Sie tragen eine große mächtige Sorge für uns. Die Zuneigung ihrer Liebe ist groß gegen uns, und dies geschieht Alles um der Ehre willen Deiner unendlichen Liebe, mit der Du uns geliebt hast. Denn sie lieben die, welche Du liebst; sie bewahren, welche Du bewahrst und verlassen, welche du verlässt. Die Übeltäter aber lieben sie nicht, denn Du hasst alle, die Böses tun und bringst um alle Lügner. So oft wir recht tun, so oft freuen sich die Engel und trauern die bösen Geister; so oft wir aber vom Guten abweichen, so erfreuen wir die Teufel und berauben die Engel ihrer Freuden; denn sie freuen sich über einen jeglichen Sünder der Buße tut, der Teufel aber hat Freude über einen Gerechten, der die Buße verlässt. So verleihe nun, lieber Vater, verleihe ihnen, dass sie sich immerfort von unsertwegen freuen und dass Du auch allezeit durch sie in uns gelobet werdest und wir zu ihnen in Deinen einigen Schafstall eingeführt werden, dass wir alle mit einander Deinem heiligen Namen Dank sagen, o Du Schöpfer der Menschen und Engel!

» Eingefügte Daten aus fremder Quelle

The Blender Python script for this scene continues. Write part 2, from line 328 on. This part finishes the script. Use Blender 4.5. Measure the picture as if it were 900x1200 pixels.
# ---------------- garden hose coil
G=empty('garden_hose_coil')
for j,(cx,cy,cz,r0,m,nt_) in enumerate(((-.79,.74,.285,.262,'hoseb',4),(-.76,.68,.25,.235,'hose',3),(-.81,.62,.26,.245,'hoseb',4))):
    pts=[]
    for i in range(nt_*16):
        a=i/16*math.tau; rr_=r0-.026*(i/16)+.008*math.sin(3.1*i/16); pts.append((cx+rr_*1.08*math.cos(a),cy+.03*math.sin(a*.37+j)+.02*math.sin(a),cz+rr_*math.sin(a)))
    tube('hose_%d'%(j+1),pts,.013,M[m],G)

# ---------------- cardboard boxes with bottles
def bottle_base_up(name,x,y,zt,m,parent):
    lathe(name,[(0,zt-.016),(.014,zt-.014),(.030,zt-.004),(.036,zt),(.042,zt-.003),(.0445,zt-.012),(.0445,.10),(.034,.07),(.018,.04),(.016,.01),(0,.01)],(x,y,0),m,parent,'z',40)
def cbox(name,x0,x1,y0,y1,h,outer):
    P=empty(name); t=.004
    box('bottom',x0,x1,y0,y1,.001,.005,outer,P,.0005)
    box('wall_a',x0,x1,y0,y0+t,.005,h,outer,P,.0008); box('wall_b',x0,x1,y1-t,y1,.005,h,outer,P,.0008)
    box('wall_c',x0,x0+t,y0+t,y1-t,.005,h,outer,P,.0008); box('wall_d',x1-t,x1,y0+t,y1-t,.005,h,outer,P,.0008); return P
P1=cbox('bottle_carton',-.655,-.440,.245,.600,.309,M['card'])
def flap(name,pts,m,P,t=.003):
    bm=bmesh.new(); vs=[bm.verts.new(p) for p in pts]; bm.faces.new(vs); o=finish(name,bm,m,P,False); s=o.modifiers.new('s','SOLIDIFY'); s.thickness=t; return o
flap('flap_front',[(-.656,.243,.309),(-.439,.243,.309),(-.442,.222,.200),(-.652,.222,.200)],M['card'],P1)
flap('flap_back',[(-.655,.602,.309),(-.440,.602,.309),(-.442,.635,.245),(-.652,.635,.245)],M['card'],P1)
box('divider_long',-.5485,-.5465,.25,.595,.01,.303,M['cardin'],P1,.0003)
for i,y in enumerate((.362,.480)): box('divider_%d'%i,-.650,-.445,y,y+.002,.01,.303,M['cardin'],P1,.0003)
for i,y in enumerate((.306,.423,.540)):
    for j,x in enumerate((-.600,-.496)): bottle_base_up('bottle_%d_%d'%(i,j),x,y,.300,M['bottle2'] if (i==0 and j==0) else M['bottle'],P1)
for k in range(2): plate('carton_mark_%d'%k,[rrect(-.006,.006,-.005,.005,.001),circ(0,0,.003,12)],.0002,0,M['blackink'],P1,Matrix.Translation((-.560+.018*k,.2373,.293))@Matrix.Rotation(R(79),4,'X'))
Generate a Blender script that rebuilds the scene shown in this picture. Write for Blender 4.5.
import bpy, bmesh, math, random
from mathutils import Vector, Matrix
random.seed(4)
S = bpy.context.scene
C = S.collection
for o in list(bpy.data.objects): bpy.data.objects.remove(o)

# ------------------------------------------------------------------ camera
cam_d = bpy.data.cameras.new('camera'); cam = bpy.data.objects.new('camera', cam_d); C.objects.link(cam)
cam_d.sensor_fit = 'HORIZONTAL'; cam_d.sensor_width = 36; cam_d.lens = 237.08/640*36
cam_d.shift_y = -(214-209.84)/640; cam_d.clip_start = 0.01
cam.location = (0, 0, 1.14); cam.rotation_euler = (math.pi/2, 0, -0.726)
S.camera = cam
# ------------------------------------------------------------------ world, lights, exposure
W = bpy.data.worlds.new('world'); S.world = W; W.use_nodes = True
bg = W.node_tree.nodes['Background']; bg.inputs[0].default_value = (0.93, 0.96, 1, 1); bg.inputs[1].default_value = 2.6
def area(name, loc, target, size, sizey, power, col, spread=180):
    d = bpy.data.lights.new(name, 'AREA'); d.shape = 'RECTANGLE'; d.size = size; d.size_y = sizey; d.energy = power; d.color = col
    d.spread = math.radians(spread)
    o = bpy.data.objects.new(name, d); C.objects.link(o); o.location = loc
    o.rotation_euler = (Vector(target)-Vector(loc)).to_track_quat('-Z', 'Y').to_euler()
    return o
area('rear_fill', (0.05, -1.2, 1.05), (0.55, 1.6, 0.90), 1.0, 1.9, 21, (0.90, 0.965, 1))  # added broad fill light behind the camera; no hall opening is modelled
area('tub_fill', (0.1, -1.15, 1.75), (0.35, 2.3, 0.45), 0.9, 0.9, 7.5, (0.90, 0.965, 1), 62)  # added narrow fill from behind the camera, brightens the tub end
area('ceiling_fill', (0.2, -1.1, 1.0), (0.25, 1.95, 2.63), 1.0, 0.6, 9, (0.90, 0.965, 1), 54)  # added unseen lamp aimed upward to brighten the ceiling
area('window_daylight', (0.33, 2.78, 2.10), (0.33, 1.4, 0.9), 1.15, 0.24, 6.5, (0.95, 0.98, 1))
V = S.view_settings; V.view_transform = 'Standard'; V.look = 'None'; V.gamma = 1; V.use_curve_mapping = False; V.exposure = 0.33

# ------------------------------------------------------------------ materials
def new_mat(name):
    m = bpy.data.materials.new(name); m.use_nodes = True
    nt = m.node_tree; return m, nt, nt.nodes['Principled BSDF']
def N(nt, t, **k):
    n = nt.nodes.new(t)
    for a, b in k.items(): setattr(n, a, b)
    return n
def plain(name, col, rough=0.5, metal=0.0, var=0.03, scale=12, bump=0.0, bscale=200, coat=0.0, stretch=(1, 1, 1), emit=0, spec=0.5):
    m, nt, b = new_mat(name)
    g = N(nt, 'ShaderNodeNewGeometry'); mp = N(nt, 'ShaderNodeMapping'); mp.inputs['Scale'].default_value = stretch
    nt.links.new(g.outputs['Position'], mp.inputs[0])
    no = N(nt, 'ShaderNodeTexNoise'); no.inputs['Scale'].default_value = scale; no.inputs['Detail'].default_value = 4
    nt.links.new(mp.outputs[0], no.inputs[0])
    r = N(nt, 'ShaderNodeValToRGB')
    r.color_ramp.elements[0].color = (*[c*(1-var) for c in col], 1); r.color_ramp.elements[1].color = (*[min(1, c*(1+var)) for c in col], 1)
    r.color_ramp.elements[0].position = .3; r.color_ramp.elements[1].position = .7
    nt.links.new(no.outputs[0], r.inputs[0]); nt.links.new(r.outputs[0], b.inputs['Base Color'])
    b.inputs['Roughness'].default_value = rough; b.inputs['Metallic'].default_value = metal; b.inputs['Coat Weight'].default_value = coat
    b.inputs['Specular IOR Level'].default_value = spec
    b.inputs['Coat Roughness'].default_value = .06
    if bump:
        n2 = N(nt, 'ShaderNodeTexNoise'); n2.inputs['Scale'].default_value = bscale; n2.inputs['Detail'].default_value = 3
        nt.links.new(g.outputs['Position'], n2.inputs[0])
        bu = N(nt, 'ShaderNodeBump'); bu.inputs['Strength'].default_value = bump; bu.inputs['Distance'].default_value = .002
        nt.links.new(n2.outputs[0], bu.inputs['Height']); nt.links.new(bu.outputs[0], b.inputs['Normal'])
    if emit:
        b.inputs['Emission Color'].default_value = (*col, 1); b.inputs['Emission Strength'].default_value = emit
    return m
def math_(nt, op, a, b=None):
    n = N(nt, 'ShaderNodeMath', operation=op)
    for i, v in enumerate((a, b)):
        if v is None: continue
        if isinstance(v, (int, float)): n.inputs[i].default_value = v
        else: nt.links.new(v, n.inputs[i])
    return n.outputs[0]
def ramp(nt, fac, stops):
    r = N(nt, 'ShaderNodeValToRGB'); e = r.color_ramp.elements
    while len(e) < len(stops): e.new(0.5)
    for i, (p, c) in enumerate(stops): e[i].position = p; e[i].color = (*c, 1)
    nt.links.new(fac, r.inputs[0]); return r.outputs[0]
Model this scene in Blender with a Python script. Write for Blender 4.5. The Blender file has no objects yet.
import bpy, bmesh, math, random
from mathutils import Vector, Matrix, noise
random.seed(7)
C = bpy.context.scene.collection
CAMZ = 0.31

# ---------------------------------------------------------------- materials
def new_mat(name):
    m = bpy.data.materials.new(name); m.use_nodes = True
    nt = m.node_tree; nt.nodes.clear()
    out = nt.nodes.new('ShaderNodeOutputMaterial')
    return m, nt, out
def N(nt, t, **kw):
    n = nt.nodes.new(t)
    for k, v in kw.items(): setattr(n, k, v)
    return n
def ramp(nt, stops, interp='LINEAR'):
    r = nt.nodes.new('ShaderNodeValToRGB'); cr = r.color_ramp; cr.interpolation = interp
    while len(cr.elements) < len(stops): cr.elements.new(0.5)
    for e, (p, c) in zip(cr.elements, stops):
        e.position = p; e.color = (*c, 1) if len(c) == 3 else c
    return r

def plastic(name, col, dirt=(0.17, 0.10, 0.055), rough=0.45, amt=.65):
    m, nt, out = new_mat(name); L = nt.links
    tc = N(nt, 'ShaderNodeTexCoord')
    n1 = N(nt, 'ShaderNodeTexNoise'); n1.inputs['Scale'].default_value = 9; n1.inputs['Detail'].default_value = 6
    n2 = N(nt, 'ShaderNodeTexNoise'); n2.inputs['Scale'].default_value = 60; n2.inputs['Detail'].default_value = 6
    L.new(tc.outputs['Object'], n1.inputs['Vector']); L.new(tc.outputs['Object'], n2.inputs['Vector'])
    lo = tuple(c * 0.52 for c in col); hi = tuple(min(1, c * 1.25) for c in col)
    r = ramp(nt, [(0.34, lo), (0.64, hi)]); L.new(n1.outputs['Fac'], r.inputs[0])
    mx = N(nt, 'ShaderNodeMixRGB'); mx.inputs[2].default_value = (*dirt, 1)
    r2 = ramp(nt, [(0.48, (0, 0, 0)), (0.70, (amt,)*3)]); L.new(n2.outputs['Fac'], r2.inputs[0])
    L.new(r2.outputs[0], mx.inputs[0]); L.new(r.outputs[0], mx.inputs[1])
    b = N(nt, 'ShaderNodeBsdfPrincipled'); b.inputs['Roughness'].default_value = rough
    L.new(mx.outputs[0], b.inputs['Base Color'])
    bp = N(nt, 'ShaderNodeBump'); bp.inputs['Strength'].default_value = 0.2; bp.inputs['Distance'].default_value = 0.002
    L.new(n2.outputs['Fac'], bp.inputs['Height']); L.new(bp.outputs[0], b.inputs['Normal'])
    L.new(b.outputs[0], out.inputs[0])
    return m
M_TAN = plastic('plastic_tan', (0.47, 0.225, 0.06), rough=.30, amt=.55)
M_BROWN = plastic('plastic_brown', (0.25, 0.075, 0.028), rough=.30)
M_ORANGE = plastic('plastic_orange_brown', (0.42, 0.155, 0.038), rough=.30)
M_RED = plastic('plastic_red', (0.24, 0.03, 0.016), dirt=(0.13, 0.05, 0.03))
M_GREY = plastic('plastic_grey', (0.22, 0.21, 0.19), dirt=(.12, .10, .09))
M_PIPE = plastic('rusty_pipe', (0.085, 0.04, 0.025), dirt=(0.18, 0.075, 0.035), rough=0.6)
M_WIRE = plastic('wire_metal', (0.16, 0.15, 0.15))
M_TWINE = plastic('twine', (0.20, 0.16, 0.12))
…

Indem ich aber dies Alles vor Dir erwäge, so danke ich Dir und lobe Dich; denn es sind Deine großen Wohltaten, damit Du uns geehrt, und uns Deine Engel als Geister zum Dienste bestellt hast. Alles hattest Du uns gegeben, was der Umkreis des Himmels beschließt; aber Du achtest es gleichsam für gering nur das zu geben, was unter dem Himmel ist, und gibst uns noch dazu, was droben über den Himmeln ist. O HErr, alle Deine Engel sollen Dich darum loben, alle Deine Werke sollen Dir darum Dank sagen und Deine Heiligen sollen Dich schön preisen! O Du, unsre Ehre, Du ehrst uns zu viel und machest uns reich, Du hast uns mit vielen Gaben geziert. Denn Dein Name, o HErr, ist wunderbar in aller Welt. Was ist der Mensch, dass Du ihn groß machst und warum neigst Du Dein Herz. zu ihm? Denn Du, die Wahrheit, hast selbst gesprochen: Meine Lust ist bei den Menschenkindern. Ist aber nicht der Mensch eine Made und das Menschenkind ein Wurm? Was sind alle lebendigen Menschen anders, denn lauter Eitelkeit? Und Du achtest ihn dennoch wert, Deine Augen über ihn aufzutun und mit Dir ins Gericht zu ziehen?!

1)
Das Bringen des Gebetes durch Engel vor Gottes Thron stützt sich bekanntlich nur auf die apokryphische Stelle Tob. 12,12. Aus derselben lässt sich indes nur so viel dartun, dass die Engel im besonderen Einzelauftrag unsern Zustand anzeigen und erzählen, ohne ihrem rein geschichtlichen Berichte Wirkung der Erhörung zuschreiben zu können. Anbetung der Engel kann daraus nimmer gefolgert werden. Wirkung der Erhörung des Gebets, sowie Anbetung kommt dem Engel des Bundes, dem einigen Mittler Christo Jesu allein zu. Im ersteren rein historischen Sinne ist diese Stelle Augustins nicht misszuverstehen, zumal wenn sie mit dem folgenden eng zusammengehalten wird.